DATA PROVIDED »
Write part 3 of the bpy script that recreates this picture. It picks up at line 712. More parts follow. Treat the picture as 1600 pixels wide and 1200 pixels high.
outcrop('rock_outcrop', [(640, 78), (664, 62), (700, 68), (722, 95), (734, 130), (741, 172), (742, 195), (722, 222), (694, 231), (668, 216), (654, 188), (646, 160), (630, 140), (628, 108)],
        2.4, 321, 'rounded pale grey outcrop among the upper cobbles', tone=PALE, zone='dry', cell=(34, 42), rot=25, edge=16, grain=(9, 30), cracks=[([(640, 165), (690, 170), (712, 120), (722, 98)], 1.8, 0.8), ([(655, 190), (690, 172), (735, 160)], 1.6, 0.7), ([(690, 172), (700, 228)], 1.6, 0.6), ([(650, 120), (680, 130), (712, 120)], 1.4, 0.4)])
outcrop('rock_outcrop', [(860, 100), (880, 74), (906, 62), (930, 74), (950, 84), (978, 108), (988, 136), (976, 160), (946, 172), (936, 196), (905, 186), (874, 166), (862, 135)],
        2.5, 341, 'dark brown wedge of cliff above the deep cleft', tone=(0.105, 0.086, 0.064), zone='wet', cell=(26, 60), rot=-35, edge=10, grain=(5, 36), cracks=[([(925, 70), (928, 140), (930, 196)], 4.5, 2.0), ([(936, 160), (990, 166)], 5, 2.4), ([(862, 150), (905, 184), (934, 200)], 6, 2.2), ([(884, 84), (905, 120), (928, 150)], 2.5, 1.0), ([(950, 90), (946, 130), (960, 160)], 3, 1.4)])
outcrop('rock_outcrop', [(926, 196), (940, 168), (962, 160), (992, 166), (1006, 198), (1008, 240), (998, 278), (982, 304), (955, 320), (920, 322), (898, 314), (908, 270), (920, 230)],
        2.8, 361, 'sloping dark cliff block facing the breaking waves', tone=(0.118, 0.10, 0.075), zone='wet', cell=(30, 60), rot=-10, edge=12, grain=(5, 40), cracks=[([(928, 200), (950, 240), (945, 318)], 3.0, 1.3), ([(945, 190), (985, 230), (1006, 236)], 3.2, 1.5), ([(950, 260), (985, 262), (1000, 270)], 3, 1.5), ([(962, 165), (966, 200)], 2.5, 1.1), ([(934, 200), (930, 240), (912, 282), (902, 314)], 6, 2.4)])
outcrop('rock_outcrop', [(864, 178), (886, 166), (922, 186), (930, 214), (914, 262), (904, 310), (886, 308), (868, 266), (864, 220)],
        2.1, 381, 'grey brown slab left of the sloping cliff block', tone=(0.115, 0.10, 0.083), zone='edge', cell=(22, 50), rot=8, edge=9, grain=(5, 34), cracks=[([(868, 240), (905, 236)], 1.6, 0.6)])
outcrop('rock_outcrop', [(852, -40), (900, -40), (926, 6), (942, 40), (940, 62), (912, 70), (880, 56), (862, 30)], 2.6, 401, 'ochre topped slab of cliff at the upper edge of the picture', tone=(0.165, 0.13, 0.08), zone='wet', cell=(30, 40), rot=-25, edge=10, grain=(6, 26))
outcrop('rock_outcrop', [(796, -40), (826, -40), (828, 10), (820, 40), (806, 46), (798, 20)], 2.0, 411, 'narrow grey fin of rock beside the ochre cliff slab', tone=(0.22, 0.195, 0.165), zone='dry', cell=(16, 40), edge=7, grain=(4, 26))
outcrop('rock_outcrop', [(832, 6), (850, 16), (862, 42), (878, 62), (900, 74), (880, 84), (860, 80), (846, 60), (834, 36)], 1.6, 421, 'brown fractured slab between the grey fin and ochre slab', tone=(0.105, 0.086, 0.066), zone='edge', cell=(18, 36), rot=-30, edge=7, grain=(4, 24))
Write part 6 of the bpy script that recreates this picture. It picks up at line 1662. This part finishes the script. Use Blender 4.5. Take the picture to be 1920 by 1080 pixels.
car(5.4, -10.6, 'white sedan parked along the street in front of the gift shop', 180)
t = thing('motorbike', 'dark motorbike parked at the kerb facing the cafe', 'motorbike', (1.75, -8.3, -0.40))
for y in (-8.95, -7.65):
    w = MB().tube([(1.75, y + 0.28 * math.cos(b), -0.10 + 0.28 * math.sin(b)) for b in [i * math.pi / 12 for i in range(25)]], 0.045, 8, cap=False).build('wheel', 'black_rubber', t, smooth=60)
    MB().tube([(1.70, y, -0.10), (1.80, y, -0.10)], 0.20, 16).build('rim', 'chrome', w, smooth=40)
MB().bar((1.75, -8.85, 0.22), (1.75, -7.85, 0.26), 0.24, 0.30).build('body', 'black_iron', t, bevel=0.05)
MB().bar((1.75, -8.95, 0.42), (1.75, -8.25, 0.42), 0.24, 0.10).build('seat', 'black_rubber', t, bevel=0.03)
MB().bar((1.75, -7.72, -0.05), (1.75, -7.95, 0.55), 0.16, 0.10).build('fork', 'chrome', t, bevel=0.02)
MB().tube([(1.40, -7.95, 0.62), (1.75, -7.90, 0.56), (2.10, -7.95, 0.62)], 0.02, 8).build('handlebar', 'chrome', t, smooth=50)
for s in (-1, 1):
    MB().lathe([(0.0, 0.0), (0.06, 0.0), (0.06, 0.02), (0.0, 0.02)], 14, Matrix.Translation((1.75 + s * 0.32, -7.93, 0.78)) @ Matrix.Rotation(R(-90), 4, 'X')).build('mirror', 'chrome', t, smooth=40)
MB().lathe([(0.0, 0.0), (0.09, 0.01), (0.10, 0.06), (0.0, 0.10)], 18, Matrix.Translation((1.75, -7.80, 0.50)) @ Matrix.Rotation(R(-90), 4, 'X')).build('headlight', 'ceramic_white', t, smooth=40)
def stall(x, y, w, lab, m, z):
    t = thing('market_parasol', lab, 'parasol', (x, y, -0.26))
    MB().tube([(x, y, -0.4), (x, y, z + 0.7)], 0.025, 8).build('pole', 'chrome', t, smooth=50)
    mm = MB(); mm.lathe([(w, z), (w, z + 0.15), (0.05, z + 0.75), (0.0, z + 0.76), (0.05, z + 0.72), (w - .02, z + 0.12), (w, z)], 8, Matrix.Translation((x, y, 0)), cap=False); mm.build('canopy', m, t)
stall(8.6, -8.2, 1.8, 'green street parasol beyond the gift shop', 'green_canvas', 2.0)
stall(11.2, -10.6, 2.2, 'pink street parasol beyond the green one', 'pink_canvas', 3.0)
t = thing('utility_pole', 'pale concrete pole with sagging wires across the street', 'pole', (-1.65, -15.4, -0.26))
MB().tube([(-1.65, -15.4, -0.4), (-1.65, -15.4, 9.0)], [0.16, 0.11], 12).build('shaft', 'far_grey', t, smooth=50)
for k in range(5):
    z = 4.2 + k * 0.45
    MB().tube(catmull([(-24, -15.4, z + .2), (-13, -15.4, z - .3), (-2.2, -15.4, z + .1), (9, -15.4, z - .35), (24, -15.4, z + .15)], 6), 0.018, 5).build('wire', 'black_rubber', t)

AIM OF THE EXERCISE » Give an exact copy of all the data shown above.

FINISHED EXERCISE »
Write part 3 of the bpy script that recreates this picture. It picks up at line 712. More parts follow. Treat the picture as 1600 pixels wide and 1200 pixels high.
outcrop('rock_outcrop', [(640, 78), (664, 62), (700, 68), (722, 95), (734, 130), (741, 172), (742, 195), (722, 222), (694, 231), (668, 216), (654, 188), (646, 160), (630, 140), (628, 108)],
        2.4, 321, 'rounded pale grey outcrop among the upper cobbles', tone=PALE, zone='dry', cell=(34, 42), rot=25, edge=16, grain=(9, 30), cracks=[([(640, 165), (690, 170), (712, 120), (722, 98)], 1.8, 0.8), ([(655, 190), (690, 172), (735, 160)], 1.6, 0.7), ([(690, 172), (700, 228)], 1.6, 0.6), ([(650, 120), (680, 130), (712, 120)], 1.4, 0.4)])
outcrop('rock_outcrop', [(860, 100), (880, 74), (906, 62), (930, 74), (950, 84), (978, 108), (988, 136), (976, 160), (946, 172), (936, 196), (905, 186), (874, 166), (862, 135)],
        2.5, 341, 'dark brown wedge of cliff above the deep cleft', tone=(0.105, 0.086, 0.064), zone='wet', cell=(26, 60), rot=-35, edge=10, grain=(5, 36), cracks=[([(925, 70), (928, 140), (930, 196)], 4.5, 2.0), ([(936, 160), (990, 166)], 5, 2.4), ([(862, 150), (905, 184), (934, 200)], 6, 2.2), ([(884, 84), (905, 120), (928, 150)], 2.5, 1.0), ([(950, 90), (946, 130), (960, 160)], 3, 1.4)])
outcrop('rock_outcrop', [(926, 196), (940, 168), (962, 160), (992, 166), (1006, 198), (1008, 240), (998, 278), (982, 304), (955, 320), (920, 322), (898, 314), (908, 270), (920, 230)],
        2.8, 361, 'sloping dark cliff block facing the breaking waves', tone=(0.118, 0.10, 0.075), zone='wet', cell=(30, 60), rot=-10, edge=12, grain=(5, 40), cracks=[([(928, 200), (950, 240), (945, 318)], 3.0, 1.3), ([(945, 190), (985, 230), (1006, 236)], 3.2, 1.5), ([(950, 260), (985, 262), (1000, 270)], 3, 1.5), ([(962, 165), (966, 200)], 2.5, 1.1), ([(934, 200), (930, 240), (912, 282), (902, 314)], 6, 2.4)])
outcrop('rock_outcrop', [(864, 178), (886, 166), (922, 186), (930, 214), (914, 262), (904, 310), (886, 308), (868, 266), (864, 220)],
        2.1, 381, 'grey brown slab left of the sloping cliff block', tone=(0.115, 0.10, 0.083), zone='edge', cell=(22, 50), rot=8, edge=9, grain=(5, 34), cracks=[([(868, 240), (905, 236)], 1.6, 0.6)])
outcrop('rock_outcrop', [(852, -40), (900, -40), (926, 6), (942, 40), (940, 62), (912, 70), (880, 56), (862, 30)], 2.6, 401, 'ochre topped slab of cliff at the upper edge of the picture', tone=(0.165, 0.13, 0.08), zone='wet', cell=(30, 40), rot=-25, edge=10, grain=(6, 26))
outcrop('rock_outcrop', [(796, -40), (826, -40), (828, 10), (820, 40), (806, 46), (798, 20)], 2.0, 411, 'narrow grey fin of rock beside the ochre cliff slab', tone=(0.22, 0.195, 0.165), zone='dry', cell=(16, 40), edge=7, grain=(4, 26))
outcrop('rock_outcrop', [(832, 6), (850, 16), (862, 42), (878, 62), (900, 74), (880, 84), (860, 80), (846, 60), (834, 36)], 1.6, 421, 'brown fractured slab between the grey fin and ochre slab', tone=(0.105, 0.086, 0.066), zone='edge', cell=(18, 36), rot=-30, edge=7, grain=(4, 24))
Write part 6 of the bpy script that recreates this picture. It picks up at line 1662. This part finishes the script. Use Blender 4.5. Take the picture to be 1920 by 1080 pixels.
car(5.4, -10.6, 'white sedan parked along the street in front of the gift shop', 180)
t = thing('motorbike', 'dark motorbike parked at the kerb facing the cafe', 'motorbike', (1.75, -8.3, -0.40))
for y in (-8.95, -7.65):
    w = MB().tube([(1.75, y + 0.28 * math.cos(b), -0.10 + 0.28 * math.sin(b)) for b in [i * math.pi / 12 for i in range(25)]], 0.045, 8, cap=False).build('wheel', 'black_rubber', t, smooth=60)
    MB().tube([(1.70, y, -0.10), (1.80, y, -0.10)], 0.20, 16).build('rim', 'chrome', w, smooth=40)
MB().bar((1.75, -8.85, 0.22), (1.75, -7.85, 0.26), 0.24, 0.30).build('body', 'black_iron', t, bevel=0.05)
MB().bar((1.75, -8.95, 0.42), (1.75, -8.25, 0.42), 0.24, 0.10).build('seat', 'black_rubber', t, bevel=0.03)
MB().bar((1.75, -7.72, -0.05), (1.75, -7.95, 0.55), 0.16, 0.10).build('fork', 'chrome', t, bevel=0.02)
MB().tube([(1.40, -7.95, 0.62), (1.75, -7.90, 0.56), (2.10, -7.95, 0.62)], 0.02, 8).build('handlebar', 'chrome', t, smooth=50)
for s in (-1, 1):
    MB().lathe([(0.0, 0.0), (0.06, 0.0), (0.06, 0.02), (0.0, 0.02)], 14, Matrix.Translation((1.75 + s * 0.32, -7.93, 0.78)) @ Matrix.Rotation(R(-90), 4, 'X')).build('mirror', 'chrome', t, smooth=40)
MB().lathe([(0.0, 0.0), (0.09, 0.01), (0.10, 0.06), (0.0, 0.10)], 18, Matrix.Translation((1.75, -7.80, 0.50)) @ Matrix.Rotation(R(-90), 4, 'X')).build('headlight', 'ceramic_white', t, smooth=40)
def stall(x, y, w, lab, m, z):
    t = thing('market_parasol', lab, 'parasol', (x, y, -0.26))
    MB().tube([(x, y, -0.4), (x, y, z + 0.7)], 0.025, 8).build('pole', 'chrome', t, smooth=50)
    mm = MB(); mm.lathe([(w, z), (w, z + 0.15), (0.05, z + 0.75), (0.0, z + 0.76), (0.05, z + 0.72), (w - .02, z + 0.12), (w, z)], 8, Matrix.Translation((x, y, 0)), cap=False); mm.build('canopy', m, t)
stall(8.6, -8.2, 1.8, 'green street parasol beyond the gift shop', 'green_canvas', 2.0)
stall(11.2, -10.6, 2.2, 'pink street parasol beyond the green one', 'pink_canvas', 3.0)
t = thing('utility_pole', 'pale concrete pole with sagging wires across the street', 'pole', (-1.65, -15.4, -0.26))
MB().tube([(-1.65, -15.4, -0.4), (-1.65, -15.4, 9.0)], [0.16, 0.11], 12).build('shaft', 'far_grey', t, smooth=50)
for k in range(5):
    z = 4.2 + k * 0.45
    MB().tube(catmull([(-24, -15.4, z + .2), (-13, -15.4, z - .3), (-2.2, -15.4, z + .1), (9, -15.4, z - .35), (24, -15.4, z + .15)], 6), 0.018, 5).build('wire', 'black_rubber', t)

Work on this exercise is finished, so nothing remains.